The poor maps even caused confusion at Sherman’s headquarters.  At 2 in the morning, while reviewing Howard’s orders for the day, an inquiry went out, asking for a description of King’s Bridge and Dillon’s Ferry.  “Neither is on the map.”  Howard responded with a rough sketch and written description.  The entire exchange underscores a problem adding complexity to the operation.  Sherman and his staff simply did not know the lay of the land.  In this haze, two divisions of the Fifteenth Corps, which had been situated astride the neck leading to Fort McAllister the day before, were moved instead on the north side of the Ogeechee.  Behind them, only one pontoon bridge, at Dillon’s, was in place to re-cross the Ogeechee.

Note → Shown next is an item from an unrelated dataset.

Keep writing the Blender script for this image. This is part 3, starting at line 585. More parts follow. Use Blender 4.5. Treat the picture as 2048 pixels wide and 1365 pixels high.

All the men of the 1st Missouri Engineers who could be spared from other tasks were assigned work at King’s Bridge that day.  That was the best crossing site of the lower Ogeechee for access to Fort McAllister.  However because of the swing of the tides, up to eight feet, it was not idea for pontoon bridging.  The engineers went to work repairing the damage done by the Confederates to the 700 foot span.

Elsewhere along the Ogeechee, Howard directed Kilpatrick’s cavalry to Dillon’s and furnished pontoons for crossing the Canoochee River.  Kilpatrick would report back later in the day with details of Fort McAllister’s garrison, gleaned from contrabands.


But the most significant development of the day was achieved by the Signal Corps. Captain James McClintock and Lieutenant Jacob Sampson established a signal station at Cheves’ rice mill on the Ogeechee River, opposite an ox-bow bend of the river.

From this point we obtained a good view of the rebel works on the Little Ogeechee, also part of the sound; and to the 13th a strict watch was kept during the day, while rockets were sent up at certain intervals through the night to attract, if possible, the attention of any vessel that might be in the sound near the mouth of the river.

Howard immediately saw the value of this station and ordered a battery of artillery and a regiment from First Division of Fifteenth Corps in order to secure the outpost.  The means to contact the fleet was in place.  Now the signal officers needed to catch the eye of the blockaders.  And that was in the works.

That afternoon, the three man mission led by Captain William Duncan reached one of the blockaders.  Received on board the USS Flag, the men were soon taken to Port Royal Sound by way of the tug USS Dandelion.  By the next morning Rear-Admiral John Dahlgren could report the arrival of Sherman’s army on the coast.  The next step would be to establish contact.

Another significant development for the situation took place in the Confederate lines that evening.  Wheeler, as noted above, was still pressing the rear of the Left Wing.  He had already diminished his forces by dismounting a brigade for service in the lines at Savannah.  But at 6 p.m. he received a request from Lieutenant-General William Hardee to relocate to the South Carolina side of the Savannah River.  Hardee was “apprehensive that the enemy may cross between the railroad bridge and the city on flats captured on the island plantations and get on his line of communication.”  The general was also wary that Federals might try to link up with those pressing the railroad at Coosawhatchie.  Hardee suggested that Wheeler, “cross the river and establish your headquarters at Hardeeville, or some other convenient locality.” Wheeler would leave one division – in reality a brigade strength formation – under Brigadier-General Alfred Iverson on the Georgia side.  The rest of his command moved to South Carolina.  This move should be considered in the light of Federal presence at Coosawhatchie.  If nothing else, that “thorn” left the Confederate commanders wary.  That concern, for the third time in the campaign, took Wheeler’s cavalry out of position to influence events.

(Citations from OR, Series I, Volume 44, Serial 92, pages 77, 235, 277, 676, and 689.)